# [REQUIRED TASK]
Identify the lines in the data below that contain "scene" and give only how many there are.

Some records
※

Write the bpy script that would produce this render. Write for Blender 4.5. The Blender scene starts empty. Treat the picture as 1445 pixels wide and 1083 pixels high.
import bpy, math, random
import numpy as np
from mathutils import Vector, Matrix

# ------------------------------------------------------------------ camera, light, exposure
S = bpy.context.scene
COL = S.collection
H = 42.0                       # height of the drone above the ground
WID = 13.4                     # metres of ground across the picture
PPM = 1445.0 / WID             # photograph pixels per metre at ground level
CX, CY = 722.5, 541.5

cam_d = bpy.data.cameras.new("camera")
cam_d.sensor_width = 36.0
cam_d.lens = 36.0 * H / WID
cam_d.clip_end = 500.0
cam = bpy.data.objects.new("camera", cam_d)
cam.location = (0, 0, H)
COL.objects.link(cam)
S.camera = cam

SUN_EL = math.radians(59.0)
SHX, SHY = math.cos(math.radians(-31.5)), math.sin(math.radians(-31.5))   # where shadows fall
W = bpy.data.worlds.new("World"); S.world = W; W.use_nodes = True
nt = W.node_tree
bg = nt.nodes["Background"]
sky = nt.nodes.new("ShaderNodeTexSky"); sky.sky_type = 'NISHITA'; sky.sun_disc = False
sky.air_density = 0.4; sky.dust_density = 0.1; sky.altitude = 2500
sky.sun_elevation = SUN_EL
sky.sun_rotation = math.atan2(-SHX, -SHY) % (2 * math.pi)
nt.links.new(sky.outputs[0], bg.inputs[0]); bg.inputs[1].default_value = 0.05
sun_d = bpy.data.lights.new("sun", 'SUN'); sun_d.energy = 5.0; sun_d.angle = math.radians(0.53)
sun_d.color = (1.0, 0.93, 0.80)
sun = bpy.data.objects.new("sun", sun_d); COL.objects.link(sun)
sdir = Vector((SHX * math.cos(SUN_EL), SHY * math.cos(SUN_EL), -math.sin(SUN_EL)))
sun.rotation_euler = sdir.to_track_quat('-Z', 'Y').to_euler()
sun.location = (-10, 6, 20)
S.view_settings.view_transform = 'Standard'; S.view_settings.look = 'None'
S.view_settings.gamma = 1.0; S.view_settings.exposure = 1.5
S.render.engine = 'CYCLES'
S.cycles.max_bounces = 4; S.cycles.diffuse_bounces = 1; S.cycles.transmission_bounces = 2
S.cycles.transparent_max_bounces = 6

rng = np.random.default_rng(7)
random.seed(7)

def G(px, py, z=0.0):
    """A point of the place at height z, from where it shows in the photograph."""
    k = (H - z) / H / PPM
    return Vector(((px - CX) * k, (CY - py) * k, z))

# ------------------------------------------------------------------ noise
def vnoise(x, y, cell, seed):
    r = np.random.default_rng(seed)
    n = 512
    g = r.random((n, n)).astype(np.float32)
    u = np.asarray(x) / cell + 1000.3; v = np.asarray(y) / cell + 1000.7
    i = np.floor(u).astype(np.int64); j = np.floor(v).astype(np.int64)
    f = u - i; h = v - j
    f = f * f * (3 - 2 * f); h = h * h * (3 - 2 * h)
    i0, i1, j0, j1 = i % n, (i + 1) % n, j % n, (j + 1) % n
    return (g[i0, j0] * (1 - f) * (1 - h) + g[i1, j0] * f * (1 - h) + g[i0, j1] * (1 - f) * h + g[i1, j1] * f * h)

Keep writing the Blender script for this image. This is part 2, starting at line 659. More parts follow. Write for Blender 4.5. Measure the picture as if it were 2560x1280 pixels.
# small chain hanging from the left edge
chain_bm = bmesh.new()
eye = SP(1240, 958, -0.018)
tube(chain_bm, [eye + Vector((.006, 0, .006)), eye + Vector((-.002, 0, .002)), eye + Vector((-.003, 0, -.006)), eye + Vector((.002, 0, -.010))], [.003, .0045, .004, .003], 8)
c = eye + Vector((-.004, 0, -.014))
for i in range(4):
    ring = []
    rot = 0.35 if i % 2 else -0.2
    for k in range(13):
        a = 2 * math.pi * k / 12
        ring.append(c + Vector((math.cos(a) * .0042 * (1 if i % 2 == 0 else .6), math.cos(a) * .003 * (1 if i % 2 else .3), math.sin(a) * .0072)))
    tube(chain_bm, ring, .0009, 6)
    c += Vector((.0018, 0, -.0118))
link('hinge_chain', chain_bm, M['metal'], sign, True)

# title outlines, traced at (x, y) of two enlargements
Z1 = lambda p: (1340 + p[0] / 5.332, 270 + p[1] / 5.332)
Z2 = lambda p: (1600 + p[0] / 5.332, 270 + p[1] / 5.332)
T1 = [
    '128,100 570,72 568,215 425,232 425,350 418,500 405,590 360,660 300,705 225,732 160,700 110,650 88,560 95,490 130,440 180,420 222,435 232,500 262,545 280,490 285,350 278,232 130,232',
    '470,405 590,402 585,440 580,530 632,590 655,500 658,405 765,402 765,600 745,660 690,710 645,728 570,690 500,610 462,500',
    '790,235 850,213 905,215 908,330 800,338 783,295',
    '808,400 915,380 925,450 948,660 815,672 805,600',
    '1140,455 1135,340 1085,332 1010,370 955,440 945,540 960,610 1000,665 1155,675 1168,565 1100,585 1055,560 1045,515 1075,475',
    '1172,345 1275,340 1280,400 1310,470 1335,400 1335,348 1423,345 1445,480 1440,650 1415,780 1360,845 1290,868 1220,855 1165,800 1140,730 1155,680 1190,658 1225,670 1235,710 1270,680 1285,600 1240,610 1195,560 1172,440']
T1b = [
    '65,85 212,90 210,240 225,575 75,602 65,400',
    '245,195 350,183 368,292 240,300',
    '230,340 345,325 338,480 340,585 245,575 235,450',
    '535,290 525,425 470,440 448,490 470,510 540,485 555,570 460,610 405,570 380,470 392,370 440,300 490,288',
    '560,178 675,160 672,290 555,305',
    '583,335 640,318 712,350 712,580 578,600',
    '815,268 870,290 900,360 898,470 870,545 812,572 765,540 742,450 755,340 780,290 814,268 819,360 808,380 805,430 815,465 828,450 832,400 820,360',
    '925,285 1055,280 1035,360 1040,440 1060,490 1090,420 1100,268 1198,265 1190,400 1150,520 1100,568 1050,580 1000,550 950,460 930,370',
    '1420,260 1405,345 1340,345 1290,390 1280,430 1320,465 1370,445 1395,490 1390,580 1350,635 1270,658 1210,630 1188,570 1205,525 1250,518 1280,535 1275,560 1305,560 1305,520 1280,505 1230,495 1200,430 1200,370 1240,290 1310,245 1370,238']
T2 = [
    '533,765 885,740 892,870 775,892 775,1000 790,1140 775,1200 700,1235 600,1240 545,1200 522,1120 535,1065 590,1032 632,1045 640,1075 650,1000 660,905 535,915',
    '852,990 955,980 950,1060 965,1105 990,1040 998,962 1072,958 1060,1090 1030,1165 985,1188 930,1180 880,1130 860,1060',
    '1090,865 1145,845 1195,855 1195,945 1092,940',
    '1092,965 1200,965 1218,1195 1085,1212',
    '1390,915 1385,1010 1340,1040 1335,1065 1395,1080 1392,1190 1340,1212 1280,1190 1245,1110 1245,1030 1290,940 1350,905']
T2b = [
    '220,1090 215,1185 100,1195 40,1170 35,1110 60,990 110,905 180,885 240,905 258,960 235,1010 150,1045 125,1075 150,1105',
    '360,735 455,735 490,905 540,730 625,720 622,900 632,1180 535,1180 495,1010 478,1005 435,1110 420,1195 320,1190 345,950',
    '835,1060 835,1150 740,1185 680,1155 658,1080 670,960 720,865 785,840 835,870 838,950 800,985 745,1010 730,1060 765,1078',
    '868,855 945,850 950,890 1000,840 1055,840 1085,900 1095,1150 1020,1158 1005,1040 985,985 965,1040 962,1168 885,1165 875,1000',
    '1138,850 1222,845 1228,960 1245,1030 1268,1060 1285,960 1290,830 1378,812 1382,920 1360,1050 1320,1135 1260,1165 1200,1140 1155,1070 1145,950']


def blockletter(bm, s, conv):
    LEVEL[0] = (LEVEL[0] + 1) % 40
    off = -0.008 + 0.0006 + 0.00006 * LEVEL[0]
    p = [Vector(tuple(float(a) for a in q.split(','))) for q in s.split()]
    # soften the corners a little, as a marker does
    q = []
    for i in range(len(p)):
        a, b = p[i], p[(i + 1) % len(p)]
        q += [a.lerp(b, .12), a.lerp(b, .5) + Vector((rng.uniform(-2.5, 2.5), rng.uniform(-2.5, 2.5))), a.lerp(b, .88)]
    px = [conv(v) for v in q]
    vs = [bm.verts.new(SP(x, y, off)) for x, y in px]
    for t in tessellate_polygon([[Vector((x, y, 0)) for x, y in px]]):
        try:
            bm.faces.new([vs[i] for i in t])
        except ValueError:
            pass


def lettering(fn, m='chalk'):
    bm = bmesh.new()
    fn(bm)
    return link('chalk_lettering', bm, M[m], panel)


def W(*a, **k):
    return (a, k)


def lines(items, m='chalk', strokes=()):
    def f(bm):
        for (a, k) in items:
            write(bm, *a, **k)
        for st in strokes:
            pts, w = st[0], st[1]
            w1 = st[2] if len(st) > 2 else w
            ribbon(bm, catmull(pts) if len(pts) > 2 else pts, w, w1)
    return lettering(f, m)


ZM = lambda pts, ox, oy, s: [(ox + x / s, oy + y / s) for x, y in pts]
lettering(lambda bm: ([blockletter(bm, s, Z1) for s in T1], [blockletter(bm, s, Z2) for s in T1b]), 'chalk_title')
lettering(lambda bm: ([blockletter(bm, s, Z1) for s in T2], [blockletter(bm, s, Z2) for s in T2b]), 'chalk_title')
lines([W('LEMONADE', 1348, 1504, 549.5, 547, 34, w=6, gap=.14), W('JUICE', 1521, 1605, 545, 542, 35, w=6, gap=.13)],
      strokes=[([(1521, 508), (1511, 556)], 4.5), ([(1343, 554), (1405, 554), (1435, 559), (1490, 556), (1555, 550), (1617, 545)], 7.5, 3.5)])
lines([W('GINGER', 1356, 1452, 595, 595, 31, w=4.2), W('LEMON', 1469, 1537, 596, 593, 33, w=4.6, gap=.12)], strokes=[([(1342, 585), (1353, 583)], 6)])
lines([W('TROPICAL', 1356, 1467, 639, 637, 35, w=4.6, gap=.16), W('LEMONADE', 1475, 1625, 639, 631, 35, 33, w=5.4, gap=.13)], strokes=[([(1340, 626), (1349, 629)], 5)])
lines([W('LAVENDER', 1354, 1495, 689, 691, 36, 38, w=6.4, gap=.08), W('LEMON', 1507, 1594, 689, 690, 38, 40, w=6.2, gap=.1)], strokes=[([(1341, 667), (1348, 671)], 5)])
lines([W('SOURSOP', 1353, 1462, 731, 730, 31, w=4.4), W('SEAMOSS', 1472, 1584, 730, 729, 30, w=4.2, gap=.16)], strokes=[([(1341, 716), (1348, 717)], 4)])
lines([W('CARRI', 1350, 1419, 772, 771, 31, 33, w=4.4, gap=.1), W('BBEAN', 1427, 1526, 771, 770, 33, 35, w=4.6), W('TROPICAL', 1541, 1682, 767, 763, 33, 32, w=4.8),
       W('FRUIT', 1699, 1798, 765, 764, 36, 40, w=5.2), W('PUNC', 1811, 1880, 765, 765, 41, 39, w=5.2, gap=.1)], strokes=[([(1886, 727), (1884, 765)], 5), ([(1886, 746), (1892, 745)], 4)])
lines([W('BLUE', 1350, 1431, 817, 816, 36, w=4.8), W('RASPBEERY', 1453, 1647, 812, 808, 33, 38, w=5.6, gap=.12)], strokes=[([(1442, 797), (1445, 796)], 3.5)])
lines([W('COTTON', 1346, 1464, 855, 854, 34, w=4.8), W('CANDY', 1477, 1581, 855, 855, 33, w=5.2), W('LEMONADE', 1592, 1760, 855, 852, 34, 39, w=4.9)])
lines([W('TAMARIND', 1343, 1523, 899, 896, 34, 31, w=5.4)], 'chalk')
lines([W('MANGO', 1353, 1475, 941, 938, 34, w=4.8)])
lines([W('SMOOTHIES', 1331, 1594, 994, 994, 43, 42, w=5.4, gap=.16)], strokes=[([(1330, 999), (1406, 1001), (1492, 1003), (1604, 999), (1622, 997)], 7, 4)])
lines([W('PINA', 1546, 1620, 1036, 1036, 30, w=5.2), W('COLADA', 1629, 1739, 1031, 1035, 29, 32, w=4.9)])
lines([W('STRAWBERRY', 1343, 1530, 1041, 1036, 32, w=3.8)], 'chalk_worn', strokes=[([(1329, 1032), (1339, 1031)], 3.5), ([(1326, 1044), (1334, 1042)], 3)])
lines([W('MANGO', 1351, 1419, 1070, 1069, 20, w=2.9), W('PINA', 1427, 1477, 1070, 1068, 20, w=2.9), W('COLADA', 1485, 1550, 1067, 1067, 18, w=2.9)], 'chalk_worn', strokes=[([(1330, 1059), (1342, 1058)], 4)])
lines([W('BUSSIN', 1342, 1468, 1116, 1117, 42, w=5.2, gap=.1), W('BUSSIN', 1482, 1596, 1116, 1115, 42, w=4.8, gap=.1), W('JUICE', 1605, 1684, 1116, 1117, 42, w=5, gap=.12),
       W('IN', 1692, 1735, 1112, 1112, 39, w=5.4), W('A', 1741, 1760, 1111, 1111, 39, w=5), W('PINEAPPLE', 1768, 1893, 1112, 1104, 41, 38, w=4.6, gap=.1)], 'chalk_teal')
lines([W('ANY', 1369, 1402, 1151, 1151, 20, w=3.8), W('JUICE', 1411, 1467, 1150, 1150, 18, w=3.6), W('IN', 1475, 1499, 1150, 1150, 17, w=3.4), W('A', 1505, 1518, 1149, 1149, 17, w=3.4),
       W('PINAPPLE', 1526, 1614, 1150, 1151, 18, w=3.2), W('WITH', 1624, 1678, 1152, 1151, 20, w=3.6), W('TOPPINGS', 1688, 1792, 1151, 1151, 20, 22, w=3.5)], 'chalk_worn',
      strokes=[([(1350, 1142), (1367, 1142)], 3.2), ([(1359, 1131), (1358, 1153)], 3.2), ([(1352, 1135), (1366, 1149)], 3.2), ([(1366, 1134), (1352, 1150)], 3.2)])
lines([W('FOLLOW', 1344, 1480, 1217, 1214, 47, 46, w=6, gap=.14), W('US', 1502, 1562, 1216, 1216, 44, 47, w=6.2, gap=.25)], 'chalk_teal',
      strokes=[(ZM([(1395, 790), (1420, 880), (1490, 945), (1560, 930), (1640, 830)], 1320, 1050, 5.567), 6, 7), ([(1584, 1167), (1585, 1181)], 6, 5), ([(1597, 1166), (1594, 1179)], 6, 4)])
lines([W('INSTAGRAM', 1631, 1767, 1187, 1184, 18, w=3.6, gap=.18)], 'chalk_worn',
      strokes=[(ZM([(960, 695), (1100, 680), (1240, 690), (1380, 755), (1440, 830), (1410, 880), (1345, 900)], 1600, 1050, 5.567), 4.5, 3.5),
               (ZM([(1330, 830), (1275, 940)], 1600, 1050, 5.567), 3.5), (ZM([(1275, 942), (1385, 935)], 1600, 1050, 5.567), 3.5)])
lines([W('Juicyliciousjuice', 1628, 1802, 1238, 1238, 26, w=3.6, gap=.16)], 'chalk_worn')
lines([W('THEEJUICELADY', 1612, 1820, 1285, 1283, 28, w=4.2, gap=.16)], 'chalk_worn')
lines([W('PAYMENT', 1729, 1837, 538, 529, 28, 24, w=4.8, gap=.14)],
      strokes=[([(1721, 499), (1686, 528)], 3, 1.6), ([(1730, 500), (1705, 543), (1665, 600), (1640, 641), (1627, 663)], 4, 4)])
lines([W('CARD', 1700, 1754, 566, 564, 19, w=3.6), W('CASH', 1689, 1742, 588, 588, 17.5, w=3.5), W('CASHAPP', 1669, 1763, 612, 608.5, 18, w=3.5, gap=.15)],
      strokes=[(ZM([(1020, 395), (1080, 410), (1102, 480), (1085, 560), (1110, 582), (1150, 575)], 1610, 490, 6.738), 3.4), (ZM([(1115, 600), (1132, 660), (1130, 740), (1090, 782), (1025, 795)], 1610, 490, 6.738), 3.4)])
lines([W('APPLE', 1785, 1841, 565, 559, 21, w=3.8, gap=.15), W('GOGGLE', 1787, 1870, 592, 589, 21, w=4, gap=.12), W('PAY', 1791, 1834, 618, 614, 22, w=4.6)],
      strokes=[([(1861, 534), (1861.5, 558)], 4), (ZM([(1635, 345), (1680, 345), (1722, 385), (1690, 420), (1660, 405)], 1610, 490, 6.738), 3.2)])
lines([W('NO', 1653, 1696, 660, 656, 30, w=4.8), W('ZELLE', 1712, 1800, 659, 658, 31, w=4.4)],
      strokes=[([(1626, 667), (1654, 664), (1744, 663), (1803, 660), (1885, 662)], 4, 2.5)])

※

# [SOLUTION TO THE EXERCISE]
2